Por ello, para evitar confusiones y pasos equivocados, o metas a medio camino, hay que insistir en que el tema no es sólo, aunque también, los crímenes del fascismo español sino también las torturas y prolongaciones del fascismo en la actualidad. El caso Egunkaria es de libro y la denuncias de Martxelo Otamendi sobre las torturas a las que fue sometido deben ser apoyadas y consideradas por toda organización democrática de izquierdas que se precie de serlo. Desde luego, independientemente de su posición y consideración respecto al nacionalismo vasco. Tampoco es este en absoluto el nudo de este zapato.
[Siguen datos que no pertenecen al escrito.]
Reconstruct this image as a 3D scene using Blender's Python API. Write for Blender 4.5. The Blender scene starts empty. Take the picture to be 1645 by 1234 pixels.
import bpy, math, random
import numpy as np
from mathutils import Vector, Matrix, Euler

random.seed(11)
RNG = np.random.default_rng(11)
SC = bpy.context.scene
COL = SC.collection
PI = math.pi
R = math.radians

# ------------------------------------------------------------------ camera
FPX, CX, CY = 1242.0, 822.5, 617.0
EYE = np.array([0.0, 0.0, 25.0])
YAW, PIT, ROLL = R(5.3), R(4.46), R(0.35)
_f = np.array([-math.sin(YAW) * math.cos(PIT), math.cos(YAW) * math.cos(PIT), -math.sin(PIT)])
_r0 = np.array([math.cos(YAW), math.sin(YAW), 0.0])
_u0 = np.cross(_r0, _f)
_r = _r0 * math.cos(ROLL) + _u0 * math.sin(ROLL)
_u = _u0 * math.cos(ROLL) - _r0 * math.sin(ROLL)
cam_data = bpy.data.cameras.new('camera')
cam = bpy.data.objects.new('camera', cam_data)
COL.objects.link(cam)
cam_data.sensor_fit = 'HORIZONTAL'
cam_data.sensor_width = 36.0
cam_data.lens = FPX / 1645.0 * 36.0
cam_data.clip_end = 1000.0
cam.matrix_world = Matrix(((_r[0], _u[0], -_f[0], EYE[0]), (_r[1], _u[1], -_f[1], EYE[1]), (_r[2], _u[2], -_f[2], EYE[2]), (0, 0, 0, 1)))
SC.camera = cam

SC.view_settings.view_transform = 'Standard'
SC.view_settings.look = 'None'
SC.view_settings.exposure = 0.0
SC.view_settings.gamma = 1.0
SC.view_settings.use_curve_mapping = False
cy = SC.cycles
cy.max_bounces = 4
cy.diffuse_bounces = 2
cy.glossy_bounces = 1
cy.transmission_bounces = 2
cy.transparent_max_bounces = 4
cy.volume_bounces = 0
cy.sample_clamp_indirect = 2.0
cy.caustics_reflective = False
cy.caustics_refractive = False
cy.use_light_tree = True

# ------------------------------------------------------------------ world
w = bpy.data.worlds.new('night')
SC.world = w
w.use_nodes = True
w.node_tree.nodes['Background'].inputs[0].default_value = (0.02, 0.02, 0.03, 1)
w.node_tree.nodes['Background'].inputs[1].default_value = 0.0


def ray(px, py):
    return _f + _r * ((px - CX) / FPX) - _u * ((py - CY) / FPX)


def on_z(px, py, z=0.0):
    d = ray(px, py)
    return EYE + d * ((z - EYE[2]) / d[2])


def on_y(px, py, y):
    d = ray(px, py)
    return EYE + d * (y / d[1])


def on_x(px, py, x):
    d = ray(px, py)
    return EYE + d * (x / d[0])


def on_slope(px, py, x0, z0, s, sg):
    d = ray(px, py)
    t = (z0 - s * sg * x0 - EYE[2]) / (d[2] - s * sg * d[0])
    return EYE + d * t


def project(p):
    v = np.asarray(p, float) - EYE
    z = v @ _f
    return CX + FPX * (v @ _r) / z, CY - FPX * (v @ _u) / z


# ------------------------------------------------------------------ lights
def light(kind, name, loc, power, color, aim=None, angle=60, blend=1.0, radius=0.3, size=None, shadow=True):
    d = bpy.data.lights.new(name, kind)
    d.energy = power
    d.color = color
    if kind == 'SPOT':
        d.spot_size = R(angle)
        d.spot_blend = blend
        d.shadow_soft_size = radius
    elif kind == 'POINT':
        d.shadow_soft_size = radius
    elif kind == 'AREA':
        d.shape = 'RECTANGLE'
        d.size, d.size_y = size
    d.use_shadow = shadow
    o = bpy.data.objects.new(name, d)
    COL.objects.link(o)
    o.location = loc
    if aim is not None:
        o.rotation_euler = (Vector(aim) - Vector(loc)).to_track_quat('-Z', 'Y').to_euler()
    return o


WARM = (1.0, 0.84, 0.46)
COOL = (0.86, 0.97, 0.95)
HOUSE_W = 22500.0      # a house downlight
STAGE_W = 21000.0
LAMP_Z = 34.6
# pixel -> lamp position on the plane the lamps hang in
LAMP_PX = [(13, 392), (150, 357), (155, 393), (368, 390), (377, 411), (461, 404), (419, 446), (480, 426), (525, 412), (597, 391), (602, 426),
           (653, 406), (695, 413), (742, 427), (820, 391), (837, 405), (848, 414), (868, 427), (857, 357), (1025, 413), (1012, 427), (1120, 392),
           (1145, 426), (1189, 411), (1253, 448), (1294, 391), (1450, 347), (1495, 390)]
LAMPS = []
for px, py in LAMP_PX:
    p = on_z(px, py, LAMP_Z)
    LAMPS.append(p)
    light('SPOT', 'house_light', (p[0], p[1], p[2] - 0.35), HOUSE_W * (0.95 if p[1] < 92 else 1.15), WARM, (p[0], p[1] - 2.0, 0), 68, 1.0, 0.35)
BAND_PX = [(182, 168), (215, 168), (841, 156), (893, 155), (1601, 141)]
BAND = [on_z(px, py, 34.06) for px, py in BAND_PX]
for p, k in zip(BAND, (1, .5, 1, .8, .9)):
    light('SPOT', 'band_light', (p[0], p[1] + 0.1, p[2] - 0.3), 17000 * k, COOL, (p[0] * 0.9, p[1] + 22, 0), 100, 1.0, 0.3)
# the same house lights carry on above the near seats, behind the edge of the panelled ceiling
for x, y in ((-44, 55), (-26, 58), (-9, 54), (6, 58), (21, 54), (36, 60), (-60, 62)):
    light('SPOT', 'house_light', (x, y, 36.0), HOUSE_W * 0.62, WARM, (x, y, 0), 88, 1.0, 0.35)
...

Sin olvidar que las actuaciones de la Guardia Civil en el proceso contra Egunkaria no son fruto de una dirección política neofranquista en manos de Acebes o del mismísimo Aznar. No es eso tampoco. Otamendi ha señalado que la Guardia Civil ha hecho acusaciones más duras en la época de Rubalcaba, el actual e incombustible ministro de Interior del señor Zapatero, que con Acebes. En 2003, con Acebes, les acusaron de ser colaboradores de ETA. La Guardia Civil ha acabado diciendo que los encausados eran miembros de ETA «en grado de dirección».
Por cierto, ¿el fiscal general del Estado no tiene nada que decir ni hacer sobre las torturas de los acusados en el caso Egunkaria?
PS: Sabedor de que el argumento roza las turbulentas aguas de las falacias irresponsables, el infame, impúdico y neoliberal The Wall Street Journal ha arremetido sin compasión contra Baltasar Garzón. Es cierto, el New York Times, que no es desde luego la vanguardia del frente democrático y popular, lo ha defendido. No hay por qué tomar partido en estas disyuntivas adversarias. Es cierto. Pero la cuestión, una vez más, es ver, o intentar ver, lo que se ventila detrás de la escena. Y en esta ocasión, la trama parece clara: estamos enjuiciando críticamente -no digo por primera vez, pero sí de forma más masiva-, con neto apoyo de la ciudadanía, la transición monárquica, las leyes de punto final y el carácter criminal del fascismo hispánico y sus prolongaciones.
Notas:
[1] «Entrevista a Martxelo Otamendi». Guillermo Malaina. Público, 15 de abril de 2010, p. 19.